Bu alışkanlıktan da bir yere kaçamıyoruz işte. Mesela şimdi o sitedeki hesabınızı kapatmak isteyin, onu bile kapatamazsınız. Sadece hesabınızı geçici olarak dondurabilirsiniz. Tabii bir de bu hesabını dondurup bir daha kullanmayan insanlardan da bahsetmek gerek. Onlardan yeryüzünde çok az var ve insanlar onlara hayranlıkla bakıyorlar. Düşünsenize, orada ne olmuş ne bitmiş haberleri olmuyor. Sanallığı bir yana bırakıp, gerçek hayata dokunabiliyorlar. Hem de klavyeyle mouse ile değil, parmak uçlarıyla, hissederek…
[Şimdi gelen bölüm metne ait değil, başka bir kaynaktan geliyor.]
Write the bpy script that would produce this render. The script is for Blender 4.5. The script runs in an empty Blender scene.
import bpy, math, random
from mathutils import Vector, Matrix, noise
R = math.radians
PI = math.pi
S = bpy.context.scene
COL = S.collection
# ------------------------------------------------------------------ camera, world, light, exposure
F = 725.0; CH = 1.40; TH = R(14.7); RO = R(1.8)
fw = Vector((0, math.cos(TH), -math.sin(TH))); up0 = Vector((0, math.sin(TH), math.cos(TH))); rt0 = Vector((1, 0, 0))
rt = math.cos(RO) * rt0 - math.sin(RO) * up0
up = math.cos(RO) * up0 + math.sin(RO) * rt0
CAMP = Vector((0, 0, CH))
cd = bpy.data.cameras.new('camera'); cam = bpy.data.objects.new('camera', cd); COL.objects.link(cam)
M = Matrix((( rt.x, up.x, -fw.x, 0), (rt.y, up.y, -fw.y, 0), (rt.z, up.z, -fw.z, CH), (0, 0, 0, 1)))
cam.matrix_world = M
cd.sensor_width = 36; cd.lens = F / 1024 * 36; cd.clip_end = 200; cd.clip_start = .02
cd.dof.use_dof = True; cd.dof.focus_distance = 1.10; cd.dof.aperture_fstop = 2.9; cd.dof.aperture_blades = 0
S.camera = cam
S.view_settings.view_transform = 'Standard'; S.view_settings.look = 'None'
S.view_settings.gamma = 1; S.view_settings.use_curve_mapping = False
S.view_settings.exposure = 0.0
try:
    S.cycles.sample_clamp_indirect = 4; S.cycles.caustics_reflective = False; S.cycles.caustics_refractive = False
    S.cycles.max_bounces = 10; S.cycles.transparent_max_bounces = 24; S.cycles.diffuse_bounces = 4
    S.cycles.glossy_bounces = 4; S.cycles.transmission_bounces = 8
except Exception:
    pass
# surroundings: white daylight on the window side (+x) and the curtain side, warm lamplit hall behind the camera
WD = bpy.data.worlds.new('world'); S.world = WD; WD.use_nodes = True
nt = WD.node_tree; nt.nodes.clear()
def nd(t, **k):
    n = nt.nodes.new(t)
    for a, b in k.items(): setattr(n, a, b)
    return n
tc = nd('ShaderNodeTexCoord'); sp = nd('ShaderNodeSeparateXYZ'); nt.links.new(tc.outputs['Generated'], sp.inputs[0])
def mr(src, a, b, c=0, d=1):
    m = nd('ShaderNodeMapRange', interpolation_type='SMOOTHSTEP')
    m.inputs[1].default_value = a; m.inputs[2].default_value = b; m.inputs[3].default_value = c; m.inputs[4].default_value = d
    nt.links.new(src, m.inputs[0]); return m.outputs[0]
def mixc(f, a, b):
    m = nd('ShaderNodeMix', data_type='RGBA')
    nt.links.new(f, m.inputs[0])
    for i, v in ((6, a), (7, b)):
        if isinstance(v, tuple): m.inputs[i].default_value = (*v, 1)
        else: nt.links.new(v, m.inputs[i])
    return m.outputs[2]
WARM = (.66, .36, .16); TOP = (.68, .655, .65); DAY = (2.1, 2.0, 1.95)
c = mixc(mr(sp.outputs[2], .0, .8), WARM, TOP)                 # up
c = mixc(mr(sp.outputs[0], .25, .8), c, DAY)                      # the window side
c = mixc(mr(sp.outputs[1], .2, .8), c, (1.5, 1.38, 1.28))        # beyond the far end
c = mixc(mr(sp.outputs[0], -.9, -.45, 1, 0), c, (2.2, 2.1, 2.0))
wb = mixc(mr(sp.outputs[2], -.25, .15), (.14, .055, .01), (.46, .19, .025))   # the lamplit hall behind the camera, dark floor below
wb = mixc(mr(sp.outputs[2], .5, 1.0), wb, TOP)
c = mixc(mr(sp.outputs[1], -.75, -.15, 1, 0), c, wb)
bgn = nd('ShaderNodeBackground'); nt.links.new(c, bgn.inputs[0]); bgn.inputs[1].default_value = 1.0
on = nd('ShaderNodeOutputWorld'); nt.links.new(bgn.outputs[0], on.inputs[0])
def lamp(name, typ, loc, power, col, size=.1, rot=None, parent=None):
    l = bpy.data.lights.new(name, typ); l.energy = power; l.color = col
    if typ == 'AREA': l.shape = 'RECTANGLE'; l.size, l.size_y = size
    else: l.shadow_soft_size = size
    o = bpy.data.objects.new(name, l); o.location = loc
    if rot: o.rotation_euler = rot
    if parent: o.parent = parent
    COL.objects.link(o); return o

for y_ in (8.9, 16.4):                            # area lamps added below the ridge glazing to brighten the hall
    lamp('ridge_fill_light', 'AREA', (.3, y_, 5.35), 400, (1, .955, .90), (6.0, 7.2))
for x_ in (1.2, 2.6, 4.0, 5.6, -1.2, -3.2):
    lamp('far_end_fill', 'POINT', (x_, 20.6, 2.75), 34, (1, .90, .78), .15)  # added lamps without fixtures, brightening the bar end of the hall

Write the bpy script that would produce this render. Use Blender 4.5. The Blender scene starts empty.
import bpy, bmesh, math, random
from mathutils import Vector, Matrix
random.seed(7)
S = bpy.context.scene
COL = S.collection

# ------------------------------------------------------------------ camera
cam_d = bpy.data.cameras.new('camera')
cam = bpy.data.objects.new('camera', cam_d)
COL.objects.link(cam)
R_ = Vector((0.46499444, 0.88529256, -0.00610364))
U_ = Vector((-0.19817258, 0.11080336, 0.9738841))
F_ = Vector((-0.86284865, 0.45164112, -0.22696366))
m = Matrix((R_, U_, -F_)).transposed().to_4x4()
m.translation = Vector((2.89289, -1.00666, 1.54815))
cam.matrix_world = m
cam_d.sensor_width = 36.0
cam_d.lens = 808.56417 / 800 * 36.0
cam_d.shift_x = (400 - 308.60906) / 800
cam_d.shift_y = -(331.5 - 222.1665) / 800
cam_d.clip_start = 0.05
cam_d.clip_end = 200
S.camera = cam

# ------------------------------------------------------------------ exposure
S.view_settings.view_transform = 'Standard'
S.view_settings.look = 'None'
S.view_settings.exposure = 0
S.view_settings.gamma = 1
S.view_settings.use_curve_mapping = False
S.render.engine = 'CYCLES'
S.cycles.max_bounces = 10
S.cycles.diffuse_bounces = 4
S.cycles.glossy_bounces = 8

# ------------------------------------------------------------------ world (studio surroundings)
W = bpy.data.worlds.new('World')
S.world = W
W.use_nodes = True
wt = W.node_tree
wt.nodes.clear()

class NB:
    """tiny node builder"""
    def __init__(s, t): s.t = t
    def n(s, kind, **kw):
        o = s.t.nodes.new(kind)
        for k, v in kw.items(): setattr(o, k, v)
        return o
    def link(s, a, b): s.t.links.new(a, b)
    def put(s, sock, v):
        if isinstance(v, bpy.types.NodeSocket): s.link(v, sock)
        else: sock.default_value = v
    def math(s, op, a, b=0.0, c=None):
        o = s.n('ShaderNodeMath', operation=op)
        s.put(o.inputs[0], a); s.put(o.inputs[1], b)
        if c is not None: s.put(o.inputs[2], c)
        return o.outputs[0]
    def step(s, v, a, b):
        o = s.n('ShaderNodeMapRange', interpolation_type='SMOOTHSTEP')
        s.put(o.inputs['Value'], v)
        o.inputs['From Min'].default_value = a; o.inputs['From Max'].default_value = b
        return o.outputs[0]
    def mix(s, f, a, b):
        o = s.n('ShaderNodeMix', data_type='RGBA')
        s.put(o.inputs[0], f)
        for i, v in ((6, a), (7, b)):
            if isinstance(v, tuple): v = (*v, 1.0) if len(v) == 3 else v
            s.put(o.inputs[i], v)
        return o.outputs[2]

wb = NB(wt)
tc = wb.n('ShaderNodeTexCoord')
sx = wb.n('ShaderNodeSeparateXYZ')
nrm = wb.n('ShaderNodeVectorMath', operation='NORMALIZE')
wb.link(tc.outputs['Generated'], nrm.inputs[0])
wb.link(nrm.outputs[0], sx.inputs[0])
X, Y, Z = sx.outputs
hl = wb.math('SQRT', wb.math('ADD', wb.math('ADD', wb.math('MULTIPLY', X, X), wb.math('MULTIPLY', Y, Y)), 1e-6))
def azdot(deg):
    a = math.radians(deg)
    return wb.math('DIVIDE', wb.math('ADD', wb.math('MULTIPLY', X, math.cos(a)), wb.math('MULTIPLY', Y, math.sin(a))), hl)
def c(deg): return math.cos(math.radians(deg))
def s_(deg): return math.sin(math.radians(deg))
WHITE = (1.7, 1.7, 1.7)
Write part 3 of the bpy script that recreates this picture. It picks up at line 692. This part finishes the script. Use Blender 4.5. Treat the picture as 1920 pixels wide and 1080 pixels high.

Bu durumu çok da dramatize etmeden, ne demeye çalıştığımı özetlemek gerekirse; sosyal medya, bizi birbirimizden uzaklaştırmadığı sürece yararlı bir platform olarak değerlendirilebilir.  O küçücük kutucukların içine sığdırmaya çalıştığımız hayattan, daha gerçek bir hayat dışarıda bizi bekliyor. Şimdi size son bir soru soruyorum; herkesin sosyal olduğu ‘o’ platformun dışında kalmak mı, yoksa elinden telefonu düşürmeyip, her anını orada insanlarla paylaşmak mı kişiyi asosyalliğe iter?